Monday, June 20, 2011

Aloha!


The last couple of years has seen an incredible rise in the popularity of the ukulele and in Hawaiian music generally. Here's a site devoted to Hawaiian sheet music. Beautiful images, and I wish the entire collection were mine.

The original sound of ukuleles and lap-steel guitars was appropriated by Western musicians and songwriters as early as the 1800s, so that what we think of as 'Hawaiian music' is actually about as Hawaiian as I am - ie not very. In fact there's a term for it: Hapa Haole (pronounced Howly), which means 'half white'. But  the dreamy swooping sounds of  a lap-steel and the chirrupping of ukuleles have become so embedded over the decades that we don't really care if the majority of songs were written by people who had never been anywhere near Hawaii, it's still Hawaiian music. The more complex influences of Jazz and Western Swing might have crept in, but the song themes remain constant - paeans to an imaginary paradise here on earth, where palm trees are always swaying and ukes are always playing.

The Hawaiian look is now fixed on one particular period, the 1940s, when US sailors were stationed in the South Pacific during the Second World War, and if you go to one of the burgeoning Swing/Jive weekends staged in this country over the summer (Hep Cats Holiday for instance) you'll certainly want to pack your sailor suit or hula skirt  for the Hawaiian Evening. You'll also need a genuine Hawaiian shirt - always 100% rayon, never cotton.

Homer's Odyssey long ago covered the theme of sailors far from home, discovering a magical isle where their every need would be catered for by dark eyed girls who seemed to have mislaid most of their wardobe. I don't recall that there were any ukuleles on Circe's island, or that the Sirens were singing 'Wicky Wacky Woo', but it's essentially the same deal. And I suspect that in real life it could lead to trouble. We're probably wise not to draw too close to those little grass huts for two, and see exactly who was taking advantage of whom.

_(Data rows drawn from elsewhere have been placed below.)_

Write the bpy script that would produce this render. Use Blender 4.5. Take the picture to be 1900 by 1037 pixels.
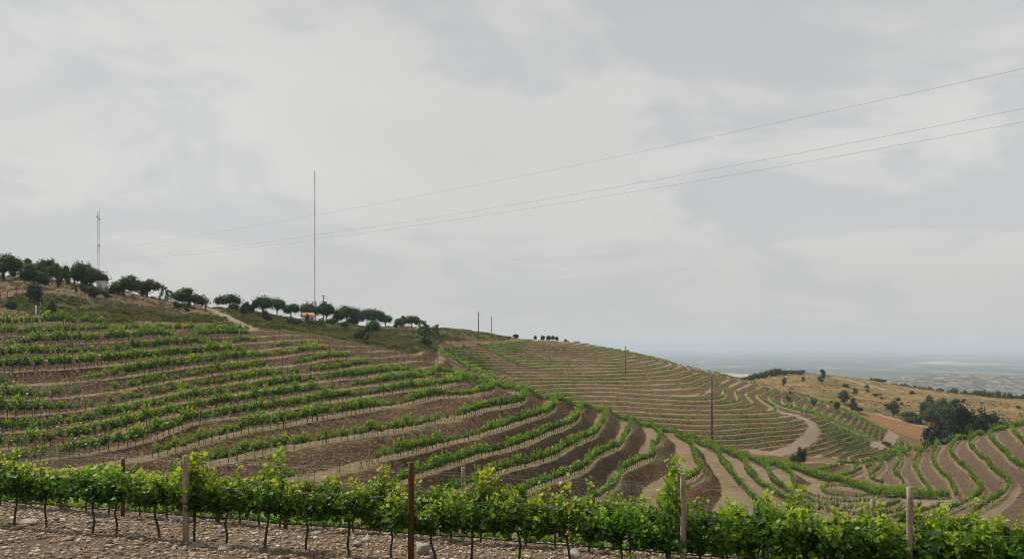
import bpy, math, random
import numpy as np
random.seed(7); rng = np.random.default_rng(7)
S = bpy.context.scene
for o in list(bpy.data.objects): bpy.data.objects.remove(o)
COL = S.collection
R = math.radians
FPX, CX, HY = 1500.0, 950.0, 640.0          # focal length in photo pixels, centre column, horizon row

# ---------------------------------------------------------------- camera, sky, sun, exposure
cd = bpy.data.cameras.new('camera'); cam = bpy.data.objects.new('camera', cd); COL.objects.link(cam)
cd.sensor_width = 36; cd.lens = 36 * FPX / 1900
cd.shift_y = (HY - 518.5) / 1900
cd.clip_start = .1; cd.clip_end = 200000
cam.location = (0, 0, 0); cam.rotation_euler = (R(90), 0, 0)
S.camera = cam
SUN_AZ, SUN_EL = R(-48), R(47)              # azimuth from +Y (view direction), negative = left
sun_dir = (math.sin(SUN_AZ) * math.cos(SUN_EL), math.cos(SUN_AZ) * math.cos(SUN_EL), math.sin(SUN_EL))
w = bpy.data.worlds.new('World'); S.world = w; w.use_nodes = True
nt = w.node_tree; nt.nodes.clear()
def N(t, **k):
    n = nt.nodes.new(t)
    for a, b in k.items(): setattr(n, a, b)
    return n
L = lambda a, b: nt.links.new(a, b)
out = N('ShaderNodeOutputWorld')
sky = N('ShaderNodeTexSky', sky_type='NISHITA'); sky.sun_disc = False
sky.sun_elevation = SUN_EL; sky.sun_rotation = SUN_AZ; sky.air_density = 1.2; sky.dust_density = 3
bg1 = N('ShaderNodeBackground'); bg1.inputs[1].default_value = .07
L(sky.outputs[0], bg1.inputs[0])
tc = N('ShaderNodeTexCoord'); sp = N('ShaderNodeSeparateXYZ'); L(tc.outputs['Generated'], sp.inputs[0])
za = N('ShaderNodeMath', operation='ABSOLUTE'); L(sp.outputs[2], za.inputs[0])
zz = N('ShaderNodeMath', operation='ADD'); L(za.outputs[0], zz.inputs[0]); zz.inputs[1].default_value = .22
dx = N('ShaderNodeMath', operation='DIVIDE'); L(sp.outputs[0], dx.inputs[0]); L(zz.outputs[0], dx.inputs[1])
dy = N('ShaderNodeMath', operation='DIVIDE'); L(sp.outputs[1], dy.inputs[0]); L(zz.outputs[0], dy.inputs[1])
cb = N('ShaderNodeCombineXYZ'); L(dx.outputs[0], cb.inputs[0]); L(dy.outputs[0], cb.inputs[1])
cb.inputs[2].default_value = 3.7
n1 = N('ShaderNodeTexNoise'); n1.inputs['Scale'].default_value = 1.5; n1.inputs['Detail'].default_value = 10
n1.inputs['Roughness'].default_value = .56; n1.inputs['Distortion'].default_value = .5; L(cb.outputs[0], n1.inputs['Vector'])
n2 = N('ShaderNodeTexNoise'); n2.inputs['Scale'].default_value = .5; n2.inputs['Detail'].default_value = 5; L(cb.outputs[0], n2.inputs['Vector'])
mp = N('ShaderNodeMapRange', interpolation_type='SMOOTHSTEP'); L(n1.outputs[0], mp.inputs[0]); mp.inputs[1].default_value = .42; mp.inputs[2].default_value = .55
cr = N('ShaderNodeValToRGB'); L(mp.outputs[0], cr.inputs[0])
cr.color_ramp.elements[0].color = (.575, .592, .602, 1); cr.color_ramp.elements[1].color = (.685, .680, .662, 1)
mp2 = N('ShaderNodeMapRange', interpolation_type='SMOOTHSTEP'); L(n2.outputs[0], mp2.inputs[0]); mp2.inputs[1].default_value = .35; mp2.inputs[2].default_value = .65
mp2.inputs[3].default_value = .93; mp2.inputs[4].default_value = 1.05
mul = N('ShaderNodeMix', data_type='RGBA', blend_type='MULTIPLY'); mul.inputs[0].default_value = 1
L(cr.outputs[0], mul.inputs[6]); L(mp2.outputs[0], mul.inputs[7])
# veil thickening to the horizon
hz = N('ShaderNodeMapRange', interpolation_type='SMOOTHSTEP'); L(za.outputs[0], hz.inputs[0]); hz.inputs[1].default_value = .0; hz.inputs[2].default_value = .22
hz.inputs[3].default_value = .75; hz.inputs[4].default_value = 0
mh = N('ShaderNodeMix', data_type='RGBA'); L(hz.outputs[0], mh.inputs[0]); L(mul.outputs[2], mh.inputs[6]); mh.inputs[7].default_value = (.585, .585, .575, 1)
bg2 = N('ShaderNodeBackground'); L(mh.outputs[2], bg2.inputs[0]); bg2.inputs[1].default_value = 1.0
mx = N('ShaderNodeMixShader'); mx.inputs[0].default_value = .96
L(bg1.outputs[0], mx.inputs[1]); L(bg2.outputs[0], mx.inputs[2]); L(mx.outputs[0], out.inputs[0])
sd = bpy.data.lights.new('sun', 'SUN'); sd.energy = 5.0; sd.angle = R(1.5); sd.color = (1, .91, .78)
so = bpy.data.objects.new('sun', sd); COL.objects.link(so)
from mathutils import Vector, Matrix
so.rotation_euler = Vector(sun_dir).to_track_quat('Z', 'Y').to_euler()
S.view_settings.view_transform = 'Standard'; S.view_settings.look = 'None'
S.view_settings.exposure = 0; S.view_settings.gamma = 1; S.view_settings.use_curve_mapping = False
S.render.engine = 'CYCLES'
S.cycles.filter_width = 1.0; S.cycles.volume_bounces = 1; S.cycles.transparent_max_bounces = 8

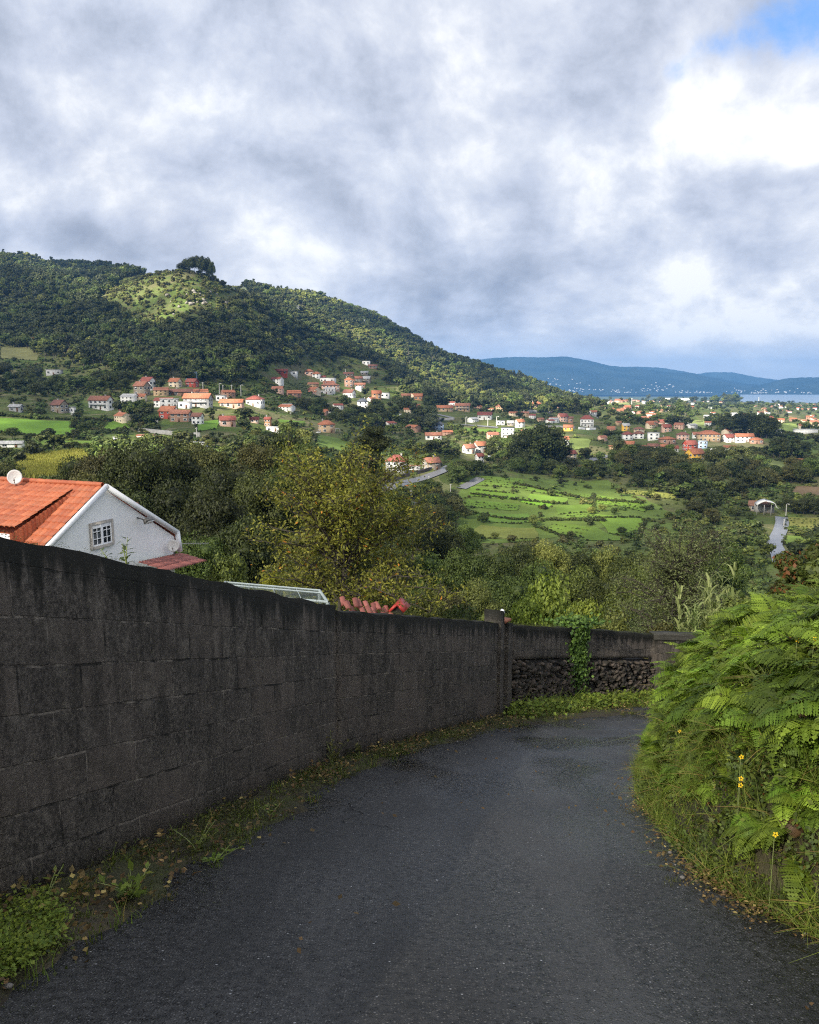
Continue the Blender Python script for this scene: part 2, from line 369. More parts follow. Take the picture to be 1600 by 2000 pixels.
M['bramble'] = leaf_mat('bramble_leaves', (.040, .062, .010), (.150, .200, .035), (.15, .06, .02), .03, trans=.3, vary=.3)
M['grass'] = leaf_mat('grass_blades', (.080, .120, .014), (.250, .320, .050), (.30, .22, .07), .10, trans=.35, vary=.3)
M['moss'] = leaf_mat('moss', (.030, .040, .006), (.090, .100, .016), vary=.3)
M['reed'] = leaf_mat('reed_leaves', (.15, .20, .05), (.46, .52, .20), trans=.35, vary=.15)
M['reeds_stem'] = plain('reed_stem', (.20, .24, .08), .6, 5, .2)
M['flower'] = plain('yellow_petal', (.85, .55, .02), .6, 9, .1)
M['litter'] = leaf_mat('fallen_leaves', (.06, .04, .015), (.26, .17, .06), (.45, .33, .12), .2, vary=.3)

# ---------------------------------------------------------------- fields: quads on the photograph's ground, resolved to places on the terrain
FIELDS = [ # corner pixels, colour, label, crop
 ([(905,928),(1190,938),(1330,1008),(880,1062)], (.115,.165,.034), 'broad green floor of the valley under the plots', 2),
 ([(-30,815),(156,824),(135,854),(-30,842)], (.13,.24,.030), 'bright meadow at the left edge below the grey shed', 0),
 ([(215,823),(262,823),(250,839),(198,841)], (.13,.23,.030), 'small bright meadow below the long stone wall', 0),
 ([(40,900),(178,885),(122,940),(50,940)], (.27,.25,.035), 'yellow maize field behind the satellite dish', 3),
 ([(60,862),(182,862),(185,874),(90,874)], (.12,.19,.030), 'narrow green strip above the yellow maize', 0),
 ([(384,827),(428,820),(425,838),(388,843)], (.13,.24,.035), 'green paddock beside the pink house', 0),
 ([(388,878),(447,878),(437,909),(385,900)], (.13,.19,.045), 'pale green plot behind the dark trees', 0),
 ([(545,819),(597,823),(592,832),(542,828)], (.13,.22,.035), 'light green plot left of the tan house', 0),
 ([(620,849),(700,868),(690,886),(615,872)], (.10,.15,.03), 'rough green plot below the tan house', 0),
 ([(897,834),(980,837),(975,846),(900,842)], (.14,.23,.04), 'green strip under the hillside road', 0),
 ([(1092,858),(1155,858),(1150,875),(1095,880)], (.14,.18,.05), 'pale field right of the dark grove', 0),
 ([(940,930),(1020,937),(1030,955),(925,948)], (.12,.19,.03), 'upper vineyard beside the side road', 1),
 ([(920,951),(1007,965),(1015,978),(915,969)], (.13,.22,.03), 'long green strip in the valley fields', 0),
 ([(1025,949),(1100,960),(1097,971),(1025,958)], (.13,.21,.03), 'green strip near the middle of the fields', 0),
 ([(1017,973),(1080,985),(1072,992),(1015,981)], (.15,.29,.03), 'brightest small green strip in the valley', 0),
 ([(912,976),(1015,985),(1012,998),(908,989)], (.12,.20,.03), 'lower green strip in the valley fields', 1),
 ([(940,1026),(1045,1032),(1055,1052),(895,1050)], (.17,.19,.045), 'olive meadow at the valley bottom', 0),
 ([(1087,1021),(1160,1032),(1140,1052),(1062,1036)], (.13,.20,.03), 'green vineyard at the valley bottom', 1),
 ([(1160,1005),(1264,1015),(1252,1052),(1190,1042)], (.15,.24,.035), 'bright open meadow at the valley bottom', 0),
 ([(1110,1000),(1158,1006),(1180,1016),(1095,1014)], (.12,.19,.03), 'small vineyard plot in the valley', 1),
 ([(1160,965),(1264,987),(1262,1001),(1158,982)], (.14,.23,.03), 'striped vineyard below the dark tree belt', 1),
 ([(1206,955),(1322,967),(1318,977),(1204,963)], (.20,.21,.05), 'yellowish vineyard against the tree belt', 1),
 ([(1537,1011),(1700,1011),(1700,1042),(1532,1036)], (.20,.20,.05), 'yellow field beyond the wet lane', 1),
 ([(1534,1047),(1700,1053),(1700,1072),(1529,1064)], (.14,.20,.04), 'green field beyond the wet lane', 0),
 ([(1553,950),(1700,953),(1700,971),(1542,967)], (.17,.12,.07), 'brown ploughed field at the right edge', 0),
 ([(1469,893),(1537,905),(1540,921),(1495,920)], (.15,.18,.06), 'pale slope under the dark grove', 0),
 ([(1494,824),(1562,829),(1560,842),(1500,842)], (.20,.26,.07), 'sunlit green field beyond the grove', 0),
 ([(1344,819),(1380,821),(1378,837),(1348,835)], (.20,.24,.08), 'sunlit plots left of the dark grove', 0),
 ([(1540,813),(1700,823),(1700,833),(1530,826)], (.38,.24,.13), 'sunlit bare clay ground on the plain', 0),
 ([(1035,965),(1110,974),(1105,985),(1030,976)], (.14,.23,.035), 'green plot right of the brightest small strip', 0),
 ([(1085,990),(1160,985),(1165,1000),(1090,1006)], (.12,.19,.03), 'green plot between two vineyards', 0),
 ([(1115,962),(1155,966),(1155,978),(1110,974)], (.11,.17,.03), 'dark green plot left of the striped vineyard', 1),
 ([(930,1000),(1030,1004),(1060,1020),(935,1018)], (.12,.20,.035), 'long green plot above the olive meadow', 0),
 ([(1160,1028),(1185,1042),(1240,1056),(1130,1056)], (.13,.20,.035), 'green slope under the bright open meadow', 0),
 ([(770,757),(808,760),(822,768),(772,768)], (.14,.15,.06), 'stepped terraces beside the highest houses', 1),
 ([(540,742),(600,745),(640,765),(545,772)], (.12,.14,.05), 'stepped terraces below the red roofed row', 1),
 ([(0,677),(85,682),(70,705),(0,700)], (.17,.17,.07), 'pale hill meadow below the orange cottage', 0),
 ([(1270,790),(1330,792),(1335,800),(1268,798)], (.22,.25,.10), 'sunlit pale plot on the far plain', 0),
 ([(1190,786),(1250,788),(1245,797),(1185,795)], (.22,.25,.09), 'sunlit plot left on the far plain', 0),
]
def inpoly(x, y, P):
    r = False; n = len(P)
    for i in range(n):
        x0, y0 = P[i]; x1, y1 = P[(i+1) % n]
        if (y0 > y) != (y1 > y) and x < (x1-x0)*(y-y0)/(y1-y0)+x0: r = not r
    return r
FPOLY = [f[0] for f in FIELDS]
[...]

So back to the music, which has travelled to shores far beyond its origins. I personally know a Hawaiian band who are all Italian (the Honolulu Hula Boys) and here's a wonderful Japanese group: The Sweet Hollywaiians. We might be tempted to smile at their pronunciation of the lyrics, but if you're going to learn every word of 'My Queen of the South Sea Isles' phonetically, then you really have to want to do it. And that's love.

2 comments:

TheNote said...

You remind me of my grandfather - who didn't play, but loved this music.

Then, Arthur Godfrey -
Then - as always - you give me yet another reason to smile.
-g-

Steve Augarde said...

Aw. I expect you mean that I have caused you to think of your grandfather, rather than that I remind you of him. At least, I hope so!